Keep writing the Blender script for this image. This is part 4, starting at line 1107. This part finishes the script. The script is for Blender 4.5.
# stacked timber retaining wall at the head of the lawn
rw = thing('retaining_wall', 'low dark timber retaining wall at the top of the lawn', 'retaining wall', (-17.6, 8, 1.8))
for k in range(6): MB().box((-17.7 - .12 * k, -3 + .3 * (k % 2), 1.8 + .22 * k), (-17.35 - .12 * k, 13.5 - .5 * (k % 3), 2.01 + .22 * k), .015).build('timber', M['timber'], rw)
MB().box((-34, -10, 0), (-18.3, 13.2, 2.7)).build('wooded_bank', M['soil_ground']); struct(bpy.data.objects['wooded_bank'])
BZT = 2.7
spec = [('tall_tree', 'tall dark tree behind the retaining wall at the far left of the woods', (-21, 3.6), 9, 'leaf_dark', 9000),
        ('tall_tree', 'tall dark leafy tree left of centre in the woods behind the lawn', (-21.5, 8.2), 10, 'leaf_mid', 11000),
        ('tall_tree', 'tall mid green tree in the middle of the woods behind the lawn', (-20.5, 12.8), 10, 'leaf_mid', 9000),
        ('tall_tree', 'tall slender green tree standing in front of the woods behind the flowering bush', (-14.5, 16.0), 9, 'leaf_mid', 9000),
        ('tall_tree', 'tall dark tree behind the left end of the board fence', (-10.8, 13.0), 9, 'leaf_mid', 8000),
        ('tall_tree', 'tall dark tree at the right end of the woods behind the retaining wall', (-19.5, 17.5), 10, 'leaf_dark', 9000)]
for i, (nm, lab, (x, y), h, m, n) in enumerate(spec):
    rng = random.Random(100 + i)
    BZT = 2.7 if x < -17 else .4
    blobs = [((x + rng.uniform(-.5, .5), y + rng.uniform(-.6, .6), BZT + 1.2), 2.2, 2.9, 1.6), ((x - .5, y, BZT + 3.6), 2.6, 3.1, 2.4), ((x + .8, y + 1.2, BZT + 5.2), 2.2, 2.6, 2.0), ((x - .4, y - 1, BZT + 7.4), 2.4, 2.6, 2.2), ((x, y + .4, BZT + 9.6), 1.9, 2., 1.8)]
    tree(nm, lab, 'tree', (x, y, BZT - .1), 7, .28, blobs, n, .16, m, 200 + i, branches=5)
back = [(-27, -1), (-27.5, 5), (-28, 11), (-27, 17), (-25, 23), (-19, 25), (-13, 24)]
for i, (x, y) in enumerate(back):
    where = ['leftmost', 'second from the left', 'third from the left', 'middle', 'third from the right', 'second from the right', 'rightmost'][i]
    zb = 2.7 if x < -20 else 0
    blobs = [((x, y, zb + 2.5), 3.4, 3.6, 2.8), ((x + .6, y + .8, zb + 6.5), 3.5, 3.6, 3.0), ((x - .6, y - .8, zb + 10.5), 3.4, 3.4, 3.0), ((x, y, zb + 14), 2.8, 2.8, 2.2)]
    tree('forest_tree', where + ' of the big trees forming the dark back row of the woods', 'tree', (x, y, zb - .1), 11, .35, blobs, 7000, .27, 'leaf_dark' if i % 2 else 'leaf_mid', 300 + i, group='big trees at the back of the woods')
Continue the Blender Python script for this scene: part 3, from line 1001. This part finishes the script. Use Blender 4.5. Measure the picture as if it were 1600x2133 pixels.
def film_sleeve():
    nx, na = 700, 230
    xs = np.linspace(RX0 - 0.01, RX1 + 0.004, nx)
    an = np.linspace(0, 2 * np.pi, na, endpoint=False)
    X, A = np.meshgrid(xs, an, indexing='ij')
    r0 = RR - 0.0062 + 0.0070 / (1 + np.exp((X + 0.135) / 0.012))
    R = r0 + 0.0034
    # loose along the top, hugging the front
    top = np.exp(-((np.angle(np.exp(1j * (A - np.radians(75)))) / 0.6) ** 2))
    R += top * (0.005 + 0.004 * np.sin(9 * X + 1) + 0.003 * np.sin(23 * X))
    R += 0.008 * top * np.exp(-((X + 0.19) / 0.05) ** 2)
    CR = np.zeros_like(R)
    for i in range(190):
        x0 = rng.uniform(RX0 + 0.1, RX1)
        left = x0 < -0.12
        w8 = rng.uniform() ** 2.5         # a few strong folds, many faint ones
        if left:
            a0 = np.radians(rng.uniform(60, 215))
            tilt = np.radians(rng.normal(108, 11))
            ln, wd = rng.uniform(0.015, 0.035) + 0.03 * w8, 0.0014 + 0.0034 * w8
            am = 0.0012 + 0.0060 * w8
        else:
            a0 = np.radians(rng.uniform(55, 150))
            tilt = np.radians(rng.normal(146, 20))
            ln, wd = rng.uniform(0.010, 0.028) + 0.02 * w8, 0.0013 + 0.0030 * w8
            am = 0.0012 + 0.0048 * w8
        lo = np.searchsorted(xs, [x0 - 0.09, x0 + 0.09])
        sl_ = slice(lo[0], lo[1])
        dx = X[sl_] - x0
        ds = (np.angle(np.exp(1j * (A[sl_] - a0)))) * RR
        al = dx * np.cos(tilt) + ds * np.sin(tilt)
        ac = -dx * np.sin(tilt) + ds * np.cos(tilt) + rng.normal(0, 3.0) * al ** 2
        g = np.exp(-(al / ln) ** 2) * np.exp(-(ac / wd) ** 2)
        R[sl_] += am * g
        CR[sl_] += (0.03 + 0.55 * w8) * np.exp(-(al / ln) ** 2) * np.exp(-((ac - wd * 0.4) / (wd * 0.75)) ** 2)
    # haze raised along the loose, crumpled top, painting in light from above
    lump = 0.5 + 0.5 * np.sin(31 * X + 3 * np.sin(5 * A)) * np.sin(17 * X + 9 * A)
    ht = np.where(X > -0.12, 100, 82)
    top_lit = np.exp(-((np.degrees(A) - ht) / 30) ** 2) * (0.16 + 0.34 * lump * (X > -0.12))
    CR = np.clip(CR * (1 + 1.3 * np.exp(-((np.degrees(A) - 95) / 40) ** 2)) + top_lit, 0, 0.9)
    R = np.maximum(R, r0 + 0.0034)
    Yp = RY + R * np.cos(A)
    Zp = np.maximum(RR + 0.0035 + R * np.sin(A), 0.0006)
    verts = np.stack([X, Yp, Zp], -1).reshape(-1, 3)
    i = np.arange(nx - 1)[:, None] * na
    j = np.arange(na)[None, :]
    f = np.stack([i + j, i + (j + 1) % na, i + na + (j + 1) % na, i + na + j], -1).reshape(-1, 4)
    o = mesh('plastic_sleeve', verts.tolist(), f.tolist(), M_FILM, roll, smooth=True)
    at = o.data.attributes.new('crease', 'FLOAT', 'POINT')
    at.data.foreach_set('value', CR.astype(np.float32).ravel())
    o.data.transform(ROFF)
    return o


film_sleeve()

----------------

* Short task:
Return nothing but the lines from the start of the listing above through the line containing "('tall_tree', 'tall dark tree behind the left", exactly as given.

* Correct answer:
Keep writing the Blender script for this image. This is part 4, starting at line 1107. This part finishes the script. The script is for Blender 4.5.
# stacked timber retaining wall at the head of the lawn
rw = thing('retaining_wall', 'low dark timber retaining wall at the top of the lawn', 'retaining wall', (-17.6, 8, 1.8))
for k in range(6): MB().box((-17.7 - .12 * k, -3 + .3 * (k % 2), 1.8 + .22 * k), (-17.35 - .12 * k, 13.5 - .5 * (k % 3), 2.01 + .22 * k), .015).build('timber', M['timber'], rw)
MB().box((-34, -10, 0), (-18.3, 13.2, 2.7)).build('wooded_bank', M['soil_ground']); struct(bpy.data.objects['wooded_bank'])
BZT = 2.7
spec = [('tall_tree', 'tall dark tree behind the retaining wall at the far left of the woods', (-21, 3.6), 9, 'leaf_dark', 9000),
        ('tall_tree', 'tall dark leafy tree left of centre in the woods behind the lawn', (-21.5, 8.2), 10, 'leaf_mid', 11000),
        ('tall_tree', 'tall mid green tree in the middle of the woods behind the lawn', (-20.5, 12.8), 10, 'leaf_mid', 9000),
        ('tall_tree', 'tall slender green tree standing in front of the woods behind the flowering bush', (-14.5, 16.0), 9, 'leaf_mid', 9000),
        ('tall_tree', 'tall dark tree behind the left end of the board fence', (-10.8, 13.0), 9, 'leaf_mid', 8000),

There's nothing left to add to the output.